=== What you have to do ===
Every record here should be printed again exactly.

(Entries with scene source code)

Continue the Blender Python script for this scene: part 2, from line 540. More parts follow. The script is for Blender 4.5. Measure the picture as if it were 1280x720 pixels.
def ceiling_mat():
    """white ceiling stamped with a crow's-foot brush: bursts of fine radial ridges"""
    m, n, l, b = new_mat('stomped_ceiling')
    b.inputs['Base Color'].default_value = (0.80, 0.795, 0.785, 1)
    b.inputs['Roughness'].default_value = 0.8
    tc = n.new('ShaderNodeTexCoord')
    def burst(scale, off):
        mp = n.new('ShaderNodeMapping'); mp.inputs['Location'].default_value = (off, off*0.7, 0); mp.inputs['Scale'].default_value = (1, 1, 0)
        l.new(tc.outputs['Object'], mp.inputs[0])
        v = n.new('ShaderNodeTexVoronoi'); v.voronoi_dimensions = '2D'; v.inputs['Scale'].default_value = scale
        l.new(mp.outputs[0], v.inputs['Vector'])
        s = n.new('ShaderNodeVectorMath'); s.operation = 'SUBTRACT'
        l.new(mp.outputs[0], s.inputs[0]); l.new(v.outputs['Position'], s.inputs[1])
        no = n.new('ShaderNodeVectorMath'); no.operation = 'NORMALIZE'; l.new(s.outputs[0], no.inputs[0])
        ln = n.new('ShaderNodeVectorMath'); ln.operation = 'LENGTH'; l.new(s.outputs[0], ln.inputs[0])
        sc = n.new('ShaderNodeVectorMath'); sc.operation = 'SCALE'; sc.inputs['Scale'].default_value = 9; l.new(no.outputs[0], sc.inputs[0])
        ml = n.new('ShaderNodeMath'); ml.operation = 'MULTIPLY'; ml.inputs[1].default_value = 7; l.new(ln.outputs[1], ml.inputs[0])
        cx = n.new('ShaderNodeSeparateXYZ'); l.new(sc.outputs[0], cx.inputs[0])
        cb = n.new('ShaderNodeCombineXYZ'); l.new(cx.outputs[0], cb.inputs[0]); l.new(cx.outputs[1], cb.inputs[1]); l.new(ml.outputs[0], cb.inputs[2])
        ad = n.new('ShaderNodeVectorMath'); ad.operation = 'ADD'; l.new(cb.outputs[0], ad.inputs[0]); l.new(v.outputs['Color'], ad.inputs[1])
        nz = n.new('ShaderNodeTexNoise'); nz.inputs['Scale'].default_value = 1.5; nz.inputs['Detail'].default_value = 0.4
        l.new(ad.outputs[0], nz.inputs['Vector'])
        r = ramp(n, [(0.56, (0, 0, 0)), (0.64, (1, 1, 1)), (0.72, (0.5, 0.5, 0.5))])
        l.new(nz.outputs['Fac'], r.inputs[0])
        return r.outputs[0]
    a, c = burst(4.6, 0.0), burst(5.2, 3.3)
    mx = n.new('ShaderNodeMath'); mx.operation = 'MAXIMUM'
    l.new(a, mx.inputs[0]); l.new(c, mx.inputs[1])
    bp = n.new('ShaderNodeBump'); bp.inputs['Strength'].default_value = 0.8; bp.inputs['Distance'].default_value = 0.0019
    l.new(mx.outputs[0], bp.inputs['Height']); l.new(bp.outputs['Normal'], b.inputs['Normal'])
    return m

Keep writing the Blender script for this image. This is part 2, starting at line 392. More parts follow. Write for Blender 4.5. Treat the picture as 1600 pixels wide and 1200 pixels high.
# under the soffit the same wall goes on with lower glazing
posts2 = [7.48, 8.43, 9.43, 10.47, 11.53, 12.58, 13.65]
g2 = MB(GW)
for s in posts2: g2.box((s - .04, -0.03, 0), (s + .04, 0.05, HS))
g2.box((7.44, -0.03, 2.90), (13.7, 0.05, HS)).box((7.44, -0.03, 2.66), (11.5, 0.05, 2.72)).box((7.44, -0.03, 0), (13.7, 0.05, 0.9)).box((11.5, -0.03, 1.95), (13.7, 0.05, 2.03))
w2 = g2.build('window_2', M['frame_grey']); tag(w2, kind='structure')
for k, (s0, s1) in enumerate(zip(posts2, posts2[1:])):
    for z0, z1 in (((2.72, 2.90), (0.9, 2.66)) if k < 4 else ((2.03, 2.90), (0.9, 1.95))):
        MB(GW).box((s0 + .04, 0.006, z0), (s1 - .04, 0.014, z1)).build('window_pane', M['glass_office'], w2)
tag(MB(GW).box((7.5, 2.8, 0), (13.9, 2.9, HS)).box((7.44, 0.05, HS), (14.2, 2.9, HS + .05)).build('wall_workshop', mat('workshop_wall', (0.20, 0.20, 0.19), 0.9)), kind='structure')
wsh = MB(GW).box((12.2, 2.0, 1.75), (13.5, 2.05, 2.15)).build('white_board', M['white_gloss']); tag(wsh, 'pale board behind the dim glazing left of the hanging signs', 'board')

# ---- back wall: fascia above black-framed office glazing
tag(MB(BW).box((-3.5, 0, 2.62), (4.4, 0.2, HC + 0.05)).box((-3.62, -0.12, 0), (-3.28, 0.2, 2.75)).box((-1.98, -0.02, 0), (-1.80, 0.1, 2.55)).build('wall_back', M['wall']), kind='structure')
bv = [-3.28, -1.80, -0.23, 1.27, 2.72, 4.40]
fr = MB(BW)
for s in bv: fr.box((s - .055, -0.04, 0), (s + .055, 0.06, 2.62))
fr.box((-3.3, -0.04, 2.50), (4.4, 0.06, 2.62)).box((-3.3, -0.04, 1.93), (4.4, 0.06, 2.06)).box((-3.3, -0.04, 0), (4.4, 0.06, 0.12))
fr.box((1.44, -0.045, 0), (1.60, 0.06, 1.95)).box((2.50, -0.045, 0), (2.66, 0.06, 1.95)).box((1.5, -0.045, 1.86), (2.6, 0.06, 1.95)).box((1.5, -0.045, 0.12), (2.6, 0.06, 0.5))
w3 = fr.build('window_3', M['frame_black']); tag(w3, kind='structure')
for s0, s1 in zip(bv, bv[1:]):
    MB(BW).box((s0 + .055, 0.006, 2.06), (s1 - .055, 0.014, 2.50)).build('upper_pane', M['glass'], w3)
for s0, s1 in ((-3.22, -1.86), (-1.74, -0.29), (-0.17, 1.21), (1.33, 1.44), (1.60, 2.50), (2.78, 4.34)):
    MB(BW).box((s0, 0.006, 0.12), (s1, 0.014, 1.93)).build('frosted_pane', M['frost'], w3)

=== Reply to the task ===
Continue the Blender Python script for this scene: part 2, from line 540. More parts follow. The script is for Blender 4.5. Measure the picture as if it were 1280x720 pixels.
def ceiling_mat():
    """white ceiling stamped with a crow's-foot brush: bursts of fine radial ridges"""
    m, n, l, b = new_mat('stomped_ceiling')
    b.inputs['Base Color'].default_value = (0.80, 0.795, 0.785, 1)
    b.inputs['Roughness'].default_value = 0.8
    tc = n.new('ShaderNodeTexCoord')
    def burst(scale, off):
        mp = n.new('ShaderNodeMapping'); mp.inputs['Location'].default_value = (off, off*0.7, 0); mp.inputs['Scale'].default_value = (1, 1, 0)
        l.new(tc.outputs['Object'], mp.inputs[0])
        v = n.new('ShaderNodeTexVoronoi'); v.voronoi_dimensions = '2D'; v.inputs['Scale'].default_value = scale
        l.new(mp.outputs[0], v.inputs['Vector'])
        s = n.new('ShaderNodeVectorMath'); s.operation = 'SUBTRACT'
        l.new(mp.outputs[0], s.inputs[0]); l.new(v.outputs['Position'], s.inputs[1])
        no = n.new('ShaderNodeVectorMath'); no.operation = 'NORMALIZE'; l.new(s.outputs[0], no.inputs[0])
        ln = n.new('ShaderNodeVectorMath'); ln.operation = 'LENGTH'; l.new(s.outputs[0], ln.inputs[0])
        sc = n.new('ShaderNodeVectorMath'); sc.operation = 'SCALE'; sc.inputs['Scale'].default_value = 9; l.new(no.outputs[0], sc.inputs[0])
        ml = n.new('ShaderNodeMath'); ml.operation = 'MULTIPLY'; ml.inputs[1].default_value = 7; l.new(ln.outputs[1], ml.inputs[0])
        cx = n.new('ShaderNodeSeparateXYZ'); l.new(sc.outputs[0], cx.inputs[0])
        cb = n.new('ShaderNodeCombineXYZ'); l.new(cx.outputs[0], cb.inputs[0]); l.new(cx.outputs[1], cb.inputs[1]); l.new(ml.outputs[0], cb.inputs[2])
        ad = n.new('ShaderNodeVectorMath'); ad.operation = 'ADD'; l.new(cb.outputs[0], ad.inputs[0]); l.new(v.outputs['Color'], ad.inputs[1])
        nz = n.new('ShaderNodeTexNoise'); nz.inputs['Scale'].default_value = 1.5; nz.inputs['Detail'].default_value = 0.4
        l.new(ad.outputs[0], nz.inputs['Vector'])
        r = ramp(n, [(0.56, (0, 0, 0)), (0.64, (1, 1, 1)), (0.72, (0.5, 0.5, 0.5))])
        l.new(nz.outputs['Fac'], r.inputs[0])
        return r.outputs[0]
    a, c = burst(4.6, 0.0), burst(5.2, 3.3)
    mx = n.new('ShaderNodeMath'); mx.operation = 'MAXIMUM'
    l.new(a, mx.inputs[0]); l.new(c, mx.inputs[1])
    bp = n.new('ShaderNodeBump'); bp.inputs['Strength'].default_value = 0.8; bp.inputs['Distance'].default_value = 0.0019
    l.new(mx.outputs[0], bp.inputs['Height']); l.new(bp.outputs['Normal'], b.inputs['Normal'])
    return m

Keep writing the Blender script for this image. This is part 2, starting at line 392. More parts follow. Write for Blender 4.5. Treat the picture as 1600 pixels wide and 1200 pixels high.
# under the soffit the same wall goes on with lower glazing
posts2 = [7.48, 8.43, 9.43, 10.47, 11.53, 12.58, 13.65]
g2 = MB(GW)
for s in posts2: g2.box((s - .04, -0.03, 0), (s + .04, 0.05, HS))
g2.box((7.44, -0.03, 2.90), (13.7, 0.05, HS)).box((7.44, -0.03, 2.66), (11.5, 0.05, 2.72)).box((7.44, -0.03, 0), (13.7, 0.05, 0.9)).box((11.5, -0.03, 1.95), (13.7, 0.05, 2.03))
w2 = g2.build('window_2', M['frame_grey']); tag(w2, kind='structure')
for k, (s0, s1) in enumerate(zip(posts2, posts2[1:])):
    for z0, z1 in (((2.72, 2.90), (0.9, 2.66)) if k < 4 else ((2.03, 2.90), (0.9, 1.95))):
        MB(GW).box((s0 + .04, 0.006, z0), (s1 - .04, 0.014, z1)).build('window_pane', M['glass_office'], w2)
tag(MB(GW).box((7.5, 2.8, 0), (13.9, 2.9, HS)).box((7.44, 0.05, HS), (14.2, 2.9, HS + .05)).build('wall_workshop', mat('workshop_wall', (0.20, 0.20, 0.19), 0.9)), kind='structure')
wsh = MB(GW).box((12.2, 2.0, 1.75), (13.5, 2.05, 2.15)).build('white_board', M['white_gloss']); tag(wsh, 'pale board behind the dim glazing left of the hanging signs', 'board')

# ---- back wall: fascia above black-framed office glazing
tag(MB(BW).box((-3.5, 0, 2.62), (4.4, 0.2, HC + 0.05)).box((-3.62, -0.12, 0), (-3.28, 0.2, 2.75)).box((-1.98, -0.02, 0), (-1.80, 0.1, 2.55)).build('wall_back', M['wall']), kind='structure')
bv = [-3.28, -1.80, -0.23, 1.27, 2.72, 4.40]
fr = MB(BW)
for s in bv: fr.box((s - .055, -0.04, 0), (s + .055, 0.06, 2.62))
fr.box((-3.3, -0.04, 2.50), (4.4, 0.06, 2.62)).box((-3.3, -0.04, 1.93), (4.4, 0.06, 2.06)).box((-3.3, -0.04, 0), (4.4, 0.06, 0.12))
fr.box((1.44, -0.045, 0), (1.60, 0.06, 1.95)).box((2.50, -0.045, 0), (2.66, 0.06, 1.95)).box((1.5, -0.045, 1.86), (2.6, 0.06, 1.95)).box((1.5, -0.045, 0.12), (2.6, 0.06, 0.5))
w3 = fr.build('window_3', M['frame_black']); tag(w3, kind='structure')
for s0, s1 in zip(bv, bv[1:]):
    MB(BW).box((s0 + .055, 0.006, 2.06), (s1 - .055, 0.014, 2.50)).build('upper_pane', M['glass'], w3)
for s0, s1 in ((-3.22, -1.86), (-1.74, -0.29), (-0.17, 1.21), (1.33, 1.44), (1.60, 2.50), (2.78, 4.34)):
    MB(BW).box((s0, 0.006, 0.12), (s1, 0.014, 1.93)).build('frosted_pane', M['frost'], w3)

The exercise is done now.